Please give back word for word the lines below, from the first one through the one with "shirt, smooth=False, recalc=True)".

==== Data excerpt

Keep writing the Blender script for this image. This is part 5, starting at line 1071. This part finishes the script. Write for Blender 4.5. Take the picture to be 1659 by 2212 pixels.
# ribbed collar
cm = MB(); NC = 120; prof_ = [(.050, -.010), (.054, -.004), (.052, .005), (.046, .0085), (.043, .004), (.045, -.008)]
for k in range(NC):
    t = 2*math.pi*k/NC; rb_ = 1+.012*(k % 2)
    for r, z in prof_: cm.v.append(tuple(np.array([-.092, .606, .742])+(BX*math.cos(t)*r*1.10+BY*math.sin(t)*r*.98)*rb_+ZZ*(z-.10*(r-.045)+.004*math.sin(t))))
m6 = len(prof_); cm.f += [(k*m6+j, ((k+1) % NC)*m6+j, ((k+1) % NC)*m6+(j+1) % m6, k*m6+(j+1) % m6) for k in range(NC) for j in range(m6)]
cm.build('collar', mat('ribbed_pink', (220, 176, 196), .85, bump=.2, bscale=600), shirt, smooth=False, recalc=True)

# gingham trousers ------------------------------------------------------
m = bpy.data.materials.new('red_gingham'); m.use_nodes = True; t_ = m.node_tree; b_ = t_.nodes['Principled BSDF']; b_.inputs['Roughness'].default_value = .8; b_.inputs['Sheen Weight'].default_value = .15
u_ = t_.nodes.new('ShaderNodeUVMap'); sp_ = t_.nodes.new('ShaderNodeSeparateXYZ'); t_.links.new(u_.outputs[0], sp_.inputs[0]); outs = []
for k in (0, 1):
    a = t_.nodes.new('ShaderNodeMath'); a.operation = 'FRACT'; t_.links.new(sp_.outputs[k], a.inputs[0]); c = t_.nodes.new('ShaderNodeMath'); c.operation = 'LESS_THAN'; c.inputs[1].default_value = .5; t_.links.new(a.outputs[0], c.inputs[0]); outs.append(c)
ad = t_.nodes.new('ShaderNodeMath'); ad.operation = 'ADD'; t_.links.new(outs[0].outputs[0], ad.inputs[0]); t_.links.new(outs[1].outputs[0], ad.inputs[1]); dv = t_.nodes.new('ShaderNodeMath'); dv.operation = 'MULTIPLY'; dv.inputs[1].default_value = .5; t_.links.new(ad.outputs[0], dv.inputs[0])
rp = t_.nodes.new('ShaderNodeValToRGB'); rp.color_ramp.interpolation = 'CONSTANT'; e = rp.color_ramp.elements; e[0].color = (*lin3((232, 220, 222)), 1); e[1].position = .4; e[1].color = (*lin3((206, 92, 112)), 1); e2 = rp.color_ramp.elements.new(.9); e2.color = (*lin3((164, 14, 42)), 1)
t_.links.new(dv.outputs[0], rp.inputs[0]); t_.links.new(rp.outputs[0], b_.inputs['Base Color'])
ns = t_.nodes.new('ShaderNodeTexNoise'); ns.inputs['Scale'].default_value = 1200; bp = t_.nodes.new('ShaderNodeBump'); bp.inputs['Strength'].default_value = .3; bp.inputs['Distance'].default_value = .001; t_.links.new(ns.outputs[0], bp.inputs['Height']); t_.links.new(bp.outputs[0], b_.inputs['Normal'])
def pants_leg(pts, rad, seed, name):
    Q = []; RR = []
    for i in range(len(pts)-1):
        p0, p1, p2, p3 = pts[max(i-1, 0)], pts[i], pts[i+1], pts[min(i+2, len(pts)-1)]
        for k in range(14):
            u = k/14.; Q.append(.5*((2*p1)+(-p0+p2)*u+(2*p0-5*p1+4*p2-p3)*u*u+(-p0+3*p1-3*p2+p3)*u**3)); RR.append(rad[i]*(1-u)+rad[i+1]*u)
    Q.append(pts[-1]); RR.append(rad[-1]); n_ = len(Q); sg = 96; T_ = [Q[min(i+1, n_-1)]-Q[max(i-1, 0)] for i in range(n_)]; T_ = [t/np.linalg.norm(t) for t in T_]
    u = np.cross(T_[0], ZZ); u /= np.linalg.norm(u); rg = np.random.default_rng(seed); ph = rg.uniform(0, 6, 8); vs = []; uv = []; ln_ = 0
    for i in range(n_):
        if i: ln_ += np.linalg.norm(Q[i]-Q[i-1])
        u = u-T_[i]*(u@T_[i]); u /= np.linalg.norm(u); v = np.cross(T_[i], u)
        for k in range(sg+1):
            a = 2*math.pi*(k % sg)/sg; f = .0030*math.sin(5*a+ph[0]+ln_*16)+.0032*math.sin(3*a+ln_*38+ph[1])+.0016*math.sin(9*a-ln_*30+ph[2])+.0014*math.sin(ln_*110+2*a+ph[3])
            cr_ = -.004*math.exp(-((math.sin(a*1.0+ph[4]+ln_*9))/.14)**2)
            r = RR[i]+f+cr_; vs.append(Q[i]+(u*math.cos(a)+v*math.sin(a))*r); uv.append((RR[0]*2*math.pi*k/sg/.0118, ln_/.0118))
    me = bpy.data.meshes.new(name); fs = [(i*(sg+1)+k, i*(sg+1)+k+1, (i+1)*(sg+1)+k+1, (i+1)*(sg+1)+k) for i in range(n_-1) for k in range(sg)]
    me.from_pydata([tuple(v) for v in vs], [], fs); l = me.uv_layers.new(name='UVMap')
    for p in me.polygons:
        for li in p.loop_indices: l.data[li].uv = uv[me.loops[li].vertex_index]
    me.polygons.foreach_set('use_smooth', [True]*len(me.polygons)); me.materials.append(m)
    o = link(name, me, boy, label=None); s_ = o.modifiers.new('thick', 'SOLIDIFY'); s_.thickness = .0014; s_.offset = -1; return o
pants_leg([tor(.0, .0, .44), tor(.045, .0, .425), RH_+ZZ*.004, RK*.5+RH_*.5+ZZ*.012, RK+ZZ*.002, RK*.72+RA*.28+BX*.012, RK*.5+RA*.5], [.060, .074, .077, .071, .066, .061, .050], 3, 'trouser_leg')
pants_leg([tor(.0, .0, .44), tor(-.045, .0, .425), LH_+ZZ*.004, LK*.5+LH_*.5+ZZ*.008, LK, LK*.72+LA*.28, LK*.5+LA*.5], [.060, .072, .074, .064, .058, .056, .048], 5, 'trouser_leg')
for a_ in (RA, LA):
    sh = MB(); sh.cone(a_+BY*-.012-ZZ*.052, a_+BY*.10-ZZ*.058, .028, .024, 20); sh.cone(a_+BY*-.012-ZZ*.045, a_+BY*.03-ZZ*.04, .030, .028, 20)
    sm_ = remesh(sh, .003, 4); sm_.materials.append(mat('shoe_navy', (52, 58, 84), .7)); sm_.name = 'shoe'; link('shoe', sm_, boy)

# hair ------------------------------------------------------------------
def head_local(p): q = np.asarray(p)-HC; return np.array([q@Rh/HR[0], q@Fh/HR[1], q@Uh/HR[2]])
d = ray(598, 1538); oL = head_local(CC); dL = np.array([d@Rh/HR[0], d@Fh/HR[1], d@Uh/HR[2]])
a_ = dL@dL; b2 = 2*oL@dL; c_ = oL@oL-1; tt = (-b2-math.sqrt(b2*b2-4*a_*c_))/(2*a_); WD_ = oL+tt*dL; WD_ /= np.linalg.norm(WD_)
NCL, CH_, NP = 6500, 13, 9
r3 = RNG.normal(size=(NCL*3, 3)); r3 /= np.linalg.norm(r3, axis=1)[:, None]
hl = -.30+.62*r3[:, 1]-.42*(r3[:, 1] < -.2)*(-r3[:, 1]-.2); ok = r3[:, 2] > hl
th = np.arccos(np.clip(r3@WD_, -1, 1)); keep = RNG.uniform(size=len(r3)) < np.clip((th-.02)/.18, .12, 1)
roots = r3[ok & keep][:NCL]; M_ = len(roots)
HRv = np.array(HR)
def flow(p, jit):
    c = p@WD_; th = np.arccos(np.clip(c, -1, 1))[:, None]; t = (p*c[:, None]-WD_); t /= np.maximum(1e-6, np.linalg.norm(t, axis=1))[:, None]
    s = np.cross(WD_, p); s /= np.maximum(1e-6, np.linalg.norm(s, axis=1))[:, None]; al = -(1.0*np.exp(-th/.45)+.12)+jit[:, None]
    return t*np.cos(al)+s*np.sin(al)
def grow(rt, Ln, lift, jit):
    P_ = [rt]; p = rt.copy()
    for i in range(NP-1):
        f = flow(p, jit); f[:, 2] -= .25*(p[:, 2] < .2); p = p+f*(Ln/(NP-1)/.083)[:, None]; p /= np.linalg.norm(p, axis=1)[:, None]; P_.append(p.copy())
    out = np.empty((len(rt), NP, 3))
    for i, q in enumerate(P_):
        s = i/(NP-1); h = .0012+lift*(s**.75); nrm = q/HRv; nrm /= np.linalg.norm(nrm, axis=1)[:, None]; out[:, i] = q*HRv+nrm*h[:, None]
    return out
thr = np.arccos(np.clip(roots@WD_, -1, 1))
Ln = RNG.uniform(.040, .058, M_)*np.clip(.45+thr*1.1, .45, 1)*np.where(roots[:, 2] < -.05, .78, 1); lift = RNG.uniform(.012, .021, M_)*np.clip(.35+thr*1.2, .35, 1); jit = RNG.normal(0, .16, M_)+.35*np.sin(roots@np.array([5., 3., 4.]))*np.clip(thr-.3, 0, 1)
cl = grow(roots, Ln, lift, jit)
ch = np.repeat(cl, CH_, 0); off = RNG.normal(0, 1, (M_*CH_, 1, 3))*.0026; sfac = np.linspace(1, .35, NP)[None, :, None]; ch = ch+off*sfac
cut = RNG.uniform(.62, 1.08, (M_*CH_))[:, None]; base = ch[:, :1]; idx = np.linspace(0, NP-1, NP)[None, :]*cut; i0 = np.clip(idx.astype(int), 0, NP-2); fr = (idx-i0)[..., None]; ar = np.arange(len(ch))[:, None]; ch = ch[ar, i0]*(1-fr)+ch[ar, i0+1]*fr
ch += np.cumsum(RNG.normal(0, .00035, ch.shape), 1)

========

● **Exercise answer**
Keep writing the Blender script for this image. This is part 5, starting at line 1071. This part finishes the script. Write for Blender 4.5. Take the picture to be 1659 by 2212 pixels.
# ribbed collar
cm = MB(); NC = 120; prof_ = [(.050, -.010), (.054, -.004), (.052, .005), (.046, .0085), (.043, .004), (.045, -.008)]
for k in range(NC):
    t = 2*math.pi*k/NC; rb_ = 1+.012*(k % 2)
    for r, z in prof_: cm.v.append(tuple(np.array([-.092, .606, .742])+(BX*math.cos(t)*r*1.10+BY*math.sin(t)*r*.98)*rb_+ZZ*(z-.10*(r-.045)+.004*math.sin(t))))
m6 = len(prof_); cm.f += [(k*m6+j, ((k+1) % NC)*m6+j, ((k+1) % NC)*m6+(j+1) % m6, k*m6+(j+1) % m6) for k in range(NC) for j in range(m6)]
cm.build('collar', mat('ribbed_pink', (220, 176, 196), .85, bump=.2, bscale=600), shirt, smooth=False, recalc=True)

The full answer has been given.